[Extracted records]
%%

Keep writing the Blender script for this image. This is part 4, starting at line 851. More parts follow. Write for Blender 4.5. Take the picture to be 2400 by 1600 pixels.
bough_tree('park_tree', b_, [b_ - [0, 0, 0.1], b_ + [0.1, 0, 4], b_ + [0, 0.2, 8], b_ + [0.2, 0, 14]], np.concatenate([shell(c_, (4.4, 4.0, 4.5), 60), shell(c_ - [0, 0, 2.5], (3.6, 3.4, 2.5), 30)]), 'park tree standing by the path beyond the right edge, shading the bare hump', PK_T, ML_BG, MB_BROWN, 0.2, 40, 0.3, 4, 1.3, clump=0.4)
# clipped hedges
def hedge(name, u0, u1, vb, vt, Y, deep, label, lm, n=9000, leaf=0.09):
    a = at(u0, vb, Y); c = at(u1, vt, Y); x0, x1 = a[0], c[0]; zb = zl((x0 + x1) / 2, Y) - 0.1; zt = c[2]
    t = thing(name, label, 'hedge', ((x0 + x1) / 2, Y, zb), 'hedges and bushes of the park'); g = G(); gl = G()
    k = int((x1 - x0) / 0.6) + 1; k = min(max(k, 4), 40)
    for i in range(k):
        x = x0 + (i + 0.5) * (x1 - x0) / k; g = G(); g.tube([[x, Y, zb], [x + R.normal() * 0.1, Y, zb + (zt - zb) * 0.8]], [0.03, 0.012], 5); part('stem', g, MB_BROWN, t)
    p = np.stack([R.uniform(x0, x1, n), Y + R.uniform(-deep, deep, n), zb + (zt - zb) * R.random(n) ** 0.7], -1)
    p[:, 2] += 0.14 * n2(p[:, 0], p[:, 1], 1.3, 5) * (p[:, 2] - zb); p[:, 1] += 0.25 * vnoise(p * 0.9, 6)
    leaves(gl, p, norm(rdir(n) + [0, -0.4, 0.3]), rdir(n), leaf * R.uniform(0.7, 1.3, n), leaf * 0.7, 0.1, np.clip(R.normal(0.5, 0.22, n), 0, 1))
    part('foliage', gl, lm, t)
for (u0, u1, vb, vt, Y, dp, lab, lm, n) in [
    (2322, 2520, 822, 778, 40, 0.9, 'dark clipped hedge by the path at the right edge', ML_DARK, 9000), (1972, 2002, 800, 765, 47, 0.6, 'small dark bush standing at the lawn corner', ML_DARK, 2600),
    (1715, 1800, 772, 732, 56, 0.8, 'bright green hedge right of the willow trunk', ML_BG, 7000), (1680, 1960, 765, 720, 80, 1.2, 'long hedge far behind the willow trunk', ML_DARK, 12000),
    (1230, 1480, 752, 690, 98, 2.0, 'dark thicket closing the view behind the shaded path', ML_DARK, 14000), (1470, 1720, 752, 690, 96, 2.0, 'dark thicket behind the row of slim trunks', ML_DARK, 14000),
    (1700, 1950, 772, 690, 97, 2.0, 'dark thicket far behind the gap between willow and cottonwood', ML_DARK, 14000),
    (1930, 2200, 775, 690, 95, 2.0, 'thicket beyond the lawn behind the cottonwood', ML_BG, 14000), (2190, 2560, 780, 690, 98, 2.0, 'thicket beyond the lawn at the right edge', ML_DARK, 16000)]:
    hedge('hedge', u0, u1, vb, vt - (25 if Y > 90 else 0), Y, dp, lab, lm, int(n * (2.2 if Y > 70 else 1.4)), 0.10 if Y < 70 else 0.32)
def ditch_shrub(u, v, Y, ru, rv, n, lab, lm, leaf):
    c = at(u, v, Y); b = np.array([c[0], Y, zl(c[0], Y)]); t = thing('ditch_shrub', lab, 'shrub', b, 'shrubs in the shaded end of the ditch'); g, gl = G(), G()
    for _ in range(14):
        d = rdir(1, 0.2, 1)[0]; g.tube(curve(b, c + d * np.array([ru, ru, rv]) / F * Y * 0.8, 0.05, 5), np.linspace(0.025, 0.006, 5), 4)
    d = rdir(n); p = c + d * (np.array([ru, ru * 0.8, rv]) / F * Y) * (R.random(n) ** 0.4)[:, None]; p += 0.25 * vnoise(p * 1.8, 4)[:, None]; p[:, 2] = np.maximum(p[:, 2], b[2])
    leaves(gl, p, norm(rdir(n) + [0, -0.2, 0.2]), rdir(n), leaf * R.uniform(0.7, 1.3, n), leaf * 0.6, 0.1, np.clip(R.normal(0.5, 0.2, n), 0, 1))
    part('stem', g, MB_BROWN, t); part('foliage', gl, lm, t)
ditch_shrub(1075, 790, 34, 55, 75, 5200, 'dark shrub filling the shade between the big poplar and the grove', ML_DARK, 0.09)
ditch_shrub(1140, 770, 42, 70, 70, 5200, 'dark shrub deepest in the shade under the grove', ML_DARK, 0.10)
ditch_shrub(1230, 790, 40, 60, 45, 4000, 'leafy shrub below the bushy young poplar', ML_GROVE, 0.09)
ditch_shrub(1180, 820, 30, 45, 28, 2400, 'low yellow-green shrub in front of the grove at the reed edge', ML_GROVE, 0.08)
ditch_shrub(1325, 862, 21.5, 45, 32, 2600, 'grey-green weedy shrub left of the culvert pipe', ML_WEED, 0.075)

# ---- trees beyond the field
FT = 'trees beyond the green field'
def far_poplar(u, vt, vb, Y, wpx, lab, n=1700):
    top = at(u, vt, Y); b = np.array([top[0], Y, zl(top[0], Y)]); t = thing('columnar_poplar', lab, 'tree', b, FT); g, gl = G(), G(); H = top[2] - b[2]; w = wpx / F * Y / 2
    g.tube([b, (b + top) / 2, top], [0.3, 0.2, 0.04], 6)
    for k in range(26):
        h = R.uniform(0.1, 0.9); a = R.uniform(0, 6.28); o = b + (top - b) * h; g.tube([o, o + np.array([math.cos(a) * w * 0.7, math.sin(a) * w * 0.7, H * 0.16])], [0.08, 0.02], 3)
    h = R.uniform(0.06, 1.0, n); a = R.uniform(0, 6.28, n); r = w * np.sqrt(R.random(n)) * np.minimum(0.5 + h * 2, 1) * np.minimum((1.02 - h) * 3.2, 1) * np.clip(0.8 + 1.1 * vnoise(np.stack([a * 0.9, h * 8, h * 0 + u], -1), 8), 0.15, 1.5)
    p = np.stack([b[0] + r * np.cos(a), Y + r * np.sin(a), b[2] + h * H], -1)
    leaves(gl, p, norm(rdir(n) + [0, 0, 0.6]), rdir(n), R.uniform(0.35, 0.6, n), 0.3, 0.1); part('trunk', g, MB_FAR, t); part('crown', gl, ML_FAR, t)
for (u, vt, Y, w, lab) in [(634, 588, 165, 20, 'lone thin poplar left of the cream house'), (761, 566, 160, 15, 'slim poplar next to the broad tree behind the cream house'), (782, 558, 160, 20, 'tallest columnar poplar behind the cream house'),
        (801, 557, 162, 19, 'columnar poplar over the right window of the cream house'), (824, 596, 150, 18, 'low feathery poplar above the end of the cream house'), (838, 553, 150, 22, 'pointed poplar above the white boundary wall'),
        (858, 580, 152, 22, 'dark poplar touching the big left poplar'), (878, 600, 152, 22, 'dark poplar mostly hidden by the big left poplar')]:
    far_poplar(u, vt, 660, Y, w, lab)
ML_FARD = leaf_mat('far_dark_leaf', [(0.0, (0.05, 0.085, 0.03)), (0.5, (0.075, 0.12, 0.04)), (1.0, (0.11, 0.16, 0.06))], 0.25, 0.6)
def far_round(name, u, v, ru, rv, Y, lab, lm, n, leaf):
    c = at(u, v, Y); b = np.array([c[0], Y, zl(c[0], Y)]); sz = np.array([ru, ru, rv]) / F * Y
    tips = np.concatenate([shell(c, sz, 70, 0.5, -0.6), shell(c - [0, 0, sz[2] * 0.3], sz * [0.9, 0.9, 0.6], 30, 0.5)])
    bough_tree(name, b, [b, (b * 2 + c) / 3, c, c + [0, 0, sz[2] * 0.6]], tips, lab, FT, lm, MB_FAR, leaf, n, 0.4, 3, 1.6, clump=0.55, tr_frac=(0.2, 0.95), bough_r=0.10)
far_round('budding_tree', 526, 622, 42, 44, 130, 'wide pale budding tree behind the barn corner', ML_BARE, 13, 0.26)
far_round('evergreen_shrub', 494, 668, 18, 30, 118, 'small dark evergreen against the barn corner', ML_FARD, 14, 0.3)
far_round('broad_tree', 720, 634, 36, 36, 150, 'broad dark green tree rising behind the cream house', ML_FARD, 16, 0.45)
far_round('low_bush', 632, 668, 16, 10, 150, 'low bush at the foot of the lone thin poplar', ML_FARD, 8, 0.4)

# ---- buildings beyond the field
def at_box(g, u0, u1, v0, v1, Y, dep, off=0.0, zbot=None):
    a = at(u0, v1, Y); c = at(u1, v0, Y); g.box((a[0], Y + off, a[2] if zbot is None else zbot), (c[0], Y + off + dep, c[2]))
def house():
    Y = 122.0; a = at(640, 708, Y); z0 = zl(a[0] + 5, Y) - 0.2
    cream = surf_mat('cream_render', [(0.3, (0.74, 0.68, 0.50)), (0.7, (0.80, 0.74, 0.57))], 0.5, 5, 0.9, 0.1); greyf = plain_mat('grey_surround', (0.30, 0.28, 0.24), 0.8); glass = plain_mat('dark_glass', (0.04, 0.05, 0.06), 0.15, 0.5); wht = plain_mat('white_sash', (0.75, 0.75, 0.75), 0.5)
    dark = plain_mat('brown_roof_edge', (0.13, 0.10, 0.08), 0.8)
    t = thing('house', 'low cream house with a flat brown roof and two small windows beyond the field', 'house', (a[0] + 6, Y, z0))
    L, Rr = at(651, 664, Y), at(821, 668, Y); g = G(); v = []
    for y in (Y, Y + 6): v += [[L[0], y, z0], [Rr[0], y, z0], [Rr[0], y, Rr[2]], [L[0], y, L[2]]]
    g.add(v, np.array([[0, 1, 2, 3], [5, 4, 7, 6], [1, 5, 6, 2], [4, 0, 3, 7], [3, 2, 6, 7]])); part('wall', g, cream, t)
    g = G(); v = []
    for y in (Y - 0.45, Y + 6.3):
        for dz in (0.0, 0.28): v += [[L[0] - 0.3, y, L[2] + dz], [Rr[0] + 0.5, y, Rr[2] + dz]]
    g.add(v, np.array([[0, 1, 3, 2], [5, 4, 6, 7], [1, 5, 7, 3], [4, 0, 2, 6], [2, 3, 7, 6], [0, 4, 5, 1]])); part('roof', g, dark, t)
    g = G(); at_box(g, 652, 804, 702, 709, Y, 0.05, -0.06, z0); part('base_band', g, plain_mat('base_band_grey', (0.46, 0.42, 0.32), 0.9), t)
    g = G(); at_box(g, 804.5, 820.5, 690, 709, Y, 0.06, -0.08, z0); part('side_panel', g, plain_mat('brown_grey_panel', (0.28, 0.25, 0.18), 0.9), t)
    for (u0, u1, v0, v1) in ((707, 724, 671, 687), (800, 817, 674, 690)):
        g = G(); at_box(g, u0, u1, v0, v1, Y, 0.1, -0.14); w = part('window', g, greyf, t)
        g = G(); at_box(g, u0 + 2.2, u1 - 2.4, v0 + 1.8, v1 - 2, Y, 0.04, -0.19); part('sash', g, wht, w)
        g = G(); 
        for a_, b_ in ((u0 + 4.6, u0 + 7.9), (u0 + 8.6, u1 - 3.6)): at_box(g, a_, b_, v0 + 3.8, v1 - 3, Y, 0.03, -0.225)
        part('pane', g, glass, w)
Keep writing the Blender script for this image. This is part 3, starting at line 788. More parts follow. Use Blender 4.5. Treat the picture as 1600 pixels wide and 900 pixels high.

%%

Copy exactly the lines from the line with "(1715, 1800, 772, 732, 56, 0.8, 'bright" up to and including the line with "ditch_shrub(1325, 862, 21.5, 45, 32, 2600, 'grey-green", and no other lines.

* Exercise result
    (1715, 1800, 772, 732, 56, 0.8, 'bright green hedge right of the willow trunk', ML_BG, 7000), (1680, 1960, 765, 720, 80, 1.2, 'long hedge far behind the willow trunk', ML_DARK, 12000),
    (1230, 1480, 752, 690, 98, 2.0, 'dark thicket closing the view behind the shaded path', ML_DARK, 14000), (1470, 1720, 752, 690, 96, 2.0, 'dark thicket behind the row of slim trunks', ML_DARK, 14000),
    (1700, 1950, 772, 690, 97, 2.0, 'dark thicket far behind the gap between willow and cottonwood', ML_DARK, 14000),
    (1930, 2200, 775, 690, 95, 2.0, 'thicket beyond the lawn behind the cottonwood', ML_BG, 14000), (2190, 2560, 780, 690, 98, 2.0, 'thicket beyond the lawn at the right edge', ML_DARK, 16000)]:
    hedge('hedge', u0, u1, vb, vt - (25 if Y > 90 else 0), Y, dp, lab, lm, int(n * (2.2 if Y > 70 else 1.4)), 0.10 if Y < 70 else 0.32)
def ditch_shrub(u, v, Y, ru, rv, n, lab, lm, leaf):
    c = at(u, v, Y); b = np.array([c[0], Y, zl(c[0], Y)]); t = thing('ditch_shrub', lab, 'shrub', b, 'shrubs in the shaded end of the ditch'); g, gl = G(), G()
    for _ in range(14):
        d = rdir(1, 0.2, 1)[0]; g.tube(curve(b, c + d * np.array([ru, ru, rv]) / F * Y * 0.8, 0.05, 5), np.linspace(0.025, 0.006, 5), 4)
    d = rdir(n); p = c + d * (np.array([ru, ru * 0.8, rv]) / F * Y) * (R.random(n) ** 0.4)[:, None]; p += 0.25 * vnoise(p * 1.8, 4)[:, None]; p[:, 2] = np.maximum(p[:, 2], b[2])
    leaves(gl, p, norm(rdir(n) + [0, -0.2, 0.2]), rdir(n), leaf * R.uniform(0.7, 1.3, n), leaf * 0.6, 0.1, np.clip(R.normal(0.5, 0.2, n), 0, 1))
    part('stem', g, MB_BROWN, t); part('foliage', gl, lm, t)
ditch_shrub(1075, 790, 34, 55, 75, 5200, 'dark shrub filling the shade between the big poplar and the grove', ML_DARK, 0.09)
ditch_shrub(1140, 770, 42, 70, 70, 5200, 'dark shrub deepest in the shade under the grove', ML_DARK, 0.10)
ditch_shrub(1230, 790, 40, 60, 45, 4000, 'leafy shrub below the bushy young poplar', ML_GROVE, 0.09)
ditch_shrub(1180, 820, 30, 45, 28, 2400, 'low yellow-green shrub in front of the grove at the reed edge', ML_GROVE, 0.08)
ditch_shrub(1325, 862, 21.5, 45, 32, 2600, 'grey-green weedy shrub left of the culvert pipe', ML_WEED, 0.075)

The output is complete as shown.